Counting number of multiplications and divisions in the Cholesky decomposition

Question

To compute the Cholesky decomposition for an $nxn$ symmetric and positive definite matrix A, use the following algorithm: $A=LL^T$, $L=[l_{ij}]$ $$l_{ii}=(a_{ii}-\sum_{k=1}^{i-1}l_{ik}^2)^{1/2}$$

$$l_{ij}=\frac{a_{ij}-\sum_{k=1}^{j-1}l_{ik}l_{jk}}{l_{jj}}$$

where $j=1, 2...i-1$ and $i=1, 2...n$

Then I need to find the number of multiplications and divisions required to compute this. I know for each $l_{ij}$ there are $j-1$ multiplications and 1 division, and for each $l_{ii}$ there are $i-1$ multiplications, but I'm not sure how to find the connection between each $l_{ij}$ and the total number of multiplications and divisions. There are $n$ entries of $l_{ii}$ for the $nxn$ matrix, but how many $l_{ij}$ entries are there?

Answer 1

I think for this you might have your indices mixed up a bit. First, if $A$ is s.p.d, and $L = [l_{ij}]$, then necessarily, both $i$ and $j$ will range to $n$, as $L$ is an $n \times n$ lower triangular matrix.

For the algorithm itself, though, we do limit the range of $i$ and $j$ since, by definition, we need only compute the lower triangular portion of the matrix. As the algo for the Cholesky factor is a nested loop, I'm assuming that you have $i$ being the index for the outside loop, and $j$ being the inside. In this case, your definition of $l_{ii}$ is correct, but your definition of $l_{ij}$ is not. For instance, when $i = 1$, we cannot have $j$ looping until $i - 1$. I would begin by rewriting your terms as such

For $i = 1:n$ $$ \quad l_{ii} = \left(a_{ii} - \sum\limits_{k=1}^{i-1} l^2_{jk} \right)^{1/2}$$

You'll notice that for $i = 1$, $l_{11} = a_{11}$ and there will be no multiplication. For each $i = m$, there will be $m - 1$ multiplications. Since we have $i = 1:n$, we can say that the terms $l_{ii}$ have a total of $\sum_{m=1}^{n} m-1 = \frac{n(n-1)}{2}$ total multiplications and no divisions.

We now look at the second term, which is correctly defined as

For $j = i + 1:n$ $$l_{ji} = \frac{\left(a_{ji} - \sum_{k=1}^{i-1} l_{jk} l_{ik} \right)}{l_{ii}}$$

Let's begin with counting divisions. Here, now, we have for each $j$, we will have $1$ division. We have to be careful in our calculation, though, as this is a nested loop. The first time our algorithm loops through $j$, we will have $n - 1$ iterations. The second time, (when $i = 2$), we will have $n - 2$ iterations.

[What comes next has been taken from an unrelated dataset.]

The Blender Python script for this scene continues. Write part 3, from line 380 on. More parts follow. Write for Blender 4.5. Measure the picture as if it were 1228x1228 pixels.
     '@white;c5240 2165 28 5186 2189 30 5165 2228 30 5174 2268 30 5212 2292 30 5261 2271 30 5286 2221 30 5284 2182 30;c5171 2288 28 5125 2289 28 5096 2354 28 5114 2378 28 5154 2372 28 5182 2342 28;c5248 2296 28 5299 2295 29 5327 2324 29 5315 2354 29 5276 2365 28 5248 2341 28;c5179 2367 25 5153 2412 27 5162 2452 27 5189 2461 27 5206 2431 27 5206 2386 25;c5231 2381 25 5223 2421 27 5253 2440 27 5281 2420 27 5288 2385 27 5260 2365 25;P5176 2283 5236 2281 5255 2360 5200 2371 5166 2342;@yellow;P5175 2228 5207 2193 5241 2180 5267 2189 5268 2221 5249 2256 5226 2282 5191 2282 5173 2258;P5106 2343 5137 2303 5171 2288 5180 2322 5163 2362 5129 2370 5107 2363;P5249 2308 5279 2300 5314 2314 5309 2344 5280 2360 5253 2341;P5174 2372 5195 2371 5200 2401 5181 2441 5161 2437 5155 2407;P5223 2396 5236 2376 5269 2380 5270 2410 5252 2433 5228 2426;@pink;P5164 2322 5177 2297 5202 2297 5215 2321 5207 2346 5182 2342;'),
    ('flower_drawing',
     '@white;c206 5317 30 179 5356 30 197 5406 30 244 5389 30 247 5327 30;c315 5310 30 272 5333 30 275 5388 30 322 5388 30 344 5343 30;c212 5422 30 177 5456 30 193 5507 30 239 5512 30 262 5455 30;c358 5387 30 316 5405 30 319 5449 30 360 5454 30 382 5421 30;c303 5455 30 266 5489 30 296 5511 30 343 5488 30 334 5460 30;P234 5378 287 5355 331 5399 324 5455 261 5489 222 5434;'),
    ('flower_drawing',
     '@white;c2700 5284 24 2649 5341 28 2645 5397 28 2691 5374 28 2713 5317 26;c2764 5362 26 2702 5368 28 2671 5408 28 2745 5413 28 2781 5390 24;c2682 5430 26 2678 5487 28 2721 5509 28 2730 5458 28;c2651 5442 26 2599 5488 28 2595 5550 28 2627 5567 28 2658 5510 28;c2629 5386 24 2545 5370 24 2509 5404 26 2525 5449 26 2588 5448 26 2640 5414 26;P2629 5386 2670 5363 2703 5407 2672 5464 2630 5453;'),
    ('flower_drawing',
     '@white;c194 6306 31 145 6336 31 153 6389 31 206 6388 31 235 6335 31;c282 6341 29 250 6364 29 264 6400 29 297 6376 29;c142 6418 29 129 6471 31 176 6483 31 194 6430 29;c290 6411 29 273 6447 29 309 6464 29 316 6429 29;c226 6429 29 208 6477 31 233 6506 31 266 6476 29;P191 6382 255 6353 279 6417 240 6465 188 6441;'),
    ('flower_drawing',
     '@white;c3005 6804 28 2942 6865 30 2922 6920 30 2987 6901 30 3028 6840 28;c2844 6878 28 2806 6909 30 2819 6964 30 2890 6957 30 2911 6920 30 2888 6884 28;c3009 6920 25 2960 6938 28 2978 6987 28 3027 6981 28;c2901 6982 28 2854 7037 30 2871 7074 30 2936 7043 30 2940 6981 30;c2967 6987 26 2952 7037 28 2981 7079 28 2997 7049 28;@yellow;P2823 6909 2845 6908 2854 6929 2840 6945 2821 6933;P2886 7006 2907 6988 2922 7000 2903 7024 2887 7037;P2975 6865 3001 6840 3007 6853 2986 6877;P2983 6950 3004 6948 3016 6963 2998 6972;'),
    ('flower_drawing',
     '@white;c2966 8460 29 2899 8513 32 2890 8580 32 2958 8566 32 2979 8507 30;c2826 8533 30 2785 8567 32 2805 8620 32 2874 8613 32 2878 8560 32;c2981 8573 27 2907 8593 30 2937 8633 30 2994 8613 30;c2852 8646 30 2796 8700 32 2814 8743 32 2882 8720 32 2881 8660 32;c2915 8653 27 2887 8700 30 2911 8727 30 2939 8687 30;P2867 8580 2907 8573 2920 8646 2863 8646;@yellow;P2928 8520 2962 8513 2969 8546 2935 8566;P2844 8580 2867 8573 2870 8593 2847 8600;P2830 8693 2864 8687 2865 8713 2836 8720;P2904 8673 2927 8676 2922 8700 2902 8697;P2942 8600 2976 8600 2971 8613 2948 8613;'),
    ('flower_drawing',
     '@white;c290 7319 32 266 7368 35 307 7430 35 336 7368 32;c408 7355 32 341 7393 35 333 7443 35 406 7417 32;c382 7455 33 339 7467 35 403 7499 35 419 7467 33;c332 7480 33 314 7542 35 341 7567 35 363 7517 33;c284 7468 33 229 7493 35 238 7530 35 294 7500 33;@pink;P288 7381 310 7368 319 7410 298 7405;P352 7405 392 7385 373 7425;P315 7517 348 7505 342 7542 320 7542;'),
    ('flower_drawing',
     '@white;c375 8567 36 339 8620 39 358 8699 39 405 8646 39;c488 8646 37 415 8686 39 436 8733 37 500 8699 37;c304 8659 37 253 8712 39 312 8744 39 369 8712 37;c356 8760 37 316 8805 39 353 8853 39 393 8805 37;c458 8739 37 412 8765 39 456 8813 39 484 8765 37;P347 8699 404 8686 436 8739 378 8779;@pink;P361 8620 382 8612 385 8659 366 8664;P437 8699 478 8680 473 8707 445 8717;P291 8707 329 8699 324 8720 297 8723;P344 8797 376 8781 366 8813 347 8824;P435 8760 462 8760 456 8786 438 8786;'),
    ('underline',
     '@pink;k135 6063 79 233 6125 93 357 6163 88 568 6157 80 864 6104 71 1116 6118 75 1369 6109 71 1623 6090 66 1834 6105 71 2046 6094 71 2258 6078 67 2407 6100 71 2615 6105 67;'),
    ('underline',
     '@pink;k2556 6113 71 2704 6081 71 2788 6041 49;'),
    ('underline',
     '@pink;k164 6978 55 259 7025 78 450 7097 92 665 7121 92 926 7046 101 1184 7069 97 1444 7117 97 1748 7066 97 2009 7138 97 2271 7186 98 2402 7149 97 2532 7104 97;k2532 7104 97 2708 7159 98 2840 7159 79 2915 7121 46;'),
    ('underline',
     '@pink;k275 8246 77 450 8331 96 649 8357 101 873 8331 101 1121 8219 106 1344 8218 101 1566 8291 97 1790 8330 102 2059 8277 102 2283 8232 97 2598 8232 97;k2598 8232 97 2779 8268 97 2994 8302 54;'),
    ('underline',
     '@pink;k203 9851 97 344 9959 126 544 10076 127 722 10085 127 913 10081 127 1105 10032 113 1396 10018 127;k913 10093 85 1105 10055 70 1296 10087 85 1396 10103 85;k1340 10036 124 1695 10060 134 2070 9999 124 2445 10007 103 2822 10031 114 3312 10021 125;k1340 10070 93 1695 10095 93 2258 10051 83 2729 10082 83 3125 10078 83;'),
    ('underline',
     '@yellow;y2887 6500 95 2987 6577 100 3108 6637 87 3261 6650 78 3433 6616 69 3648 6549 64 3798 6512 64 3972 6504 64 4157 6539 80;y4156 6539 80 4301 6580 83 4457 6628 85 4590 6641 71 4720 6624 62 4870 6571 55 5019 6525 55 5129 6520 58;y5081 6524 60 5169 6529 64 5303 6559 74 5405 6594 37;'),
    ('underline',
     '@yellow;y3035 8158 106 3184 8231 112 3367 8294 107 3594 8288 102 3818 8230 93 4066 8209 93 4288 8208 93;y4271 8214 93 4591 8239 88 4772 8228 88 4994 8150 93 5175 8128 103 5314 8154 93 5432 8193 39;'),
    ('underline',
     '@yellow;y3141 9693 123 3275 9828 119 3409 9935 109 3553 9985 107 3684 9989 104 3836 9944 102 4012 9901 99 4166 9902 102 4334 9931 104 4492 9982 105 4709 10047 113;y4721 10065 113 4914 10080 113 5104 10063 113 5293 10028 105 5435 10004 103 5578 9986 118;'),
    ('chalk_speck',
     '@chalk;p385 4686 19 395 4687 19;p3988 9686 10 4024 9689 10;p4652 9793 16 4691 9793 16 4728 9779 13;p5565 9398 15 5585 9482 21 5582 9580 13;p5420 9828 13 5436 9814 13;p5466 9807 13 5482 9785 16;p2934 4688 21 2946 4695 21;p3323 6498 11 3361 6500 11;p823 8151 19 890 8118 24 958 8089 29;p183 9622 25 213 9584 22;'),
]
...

In total, we will have $\sum\limits_{k=1}^{n-1} n - k = (n-1)n - \frac{n(n-1)}{2}$ total divisions. You'll note here that we sum only to $n-1$ because for $i = n$, we will not be looping through $j$.

Finally, we need to look at the multiplications. I won't discuss through in detail, but with a pencil and paper, it's easy to sketch out how many we will have. For example, if we assume $n = 4$, we can work through this whole algorithm, treating the cases $i = 1,2,3$, and the subsequent nested multiplications for each $j$ term. Working through this, you can confirm that the number of multiplications that we will have is

$$\sum_{i = 1}^n \sum_{k=i}^{n-i} k$$

This sum is kind of tricky, and I'm not sure if I have a good value for it yet based on $n$. I'll go ahead and post this answer, and if I figure it out (or if anybody in the comments gets it), I'll come back and edit. So for total multiplications and divisions for the Cholesky algorithm, we have \begin{align} \frac{n(n-1)}{2} + (n-1)n + \frac{n(n-1)}{2} + \ ?? = 2n(n-1) + \ ?? \end{align} Good luck on that last sum! The pattern is clear once you write it out, but I haven't quite nailed down a closed form answer for it.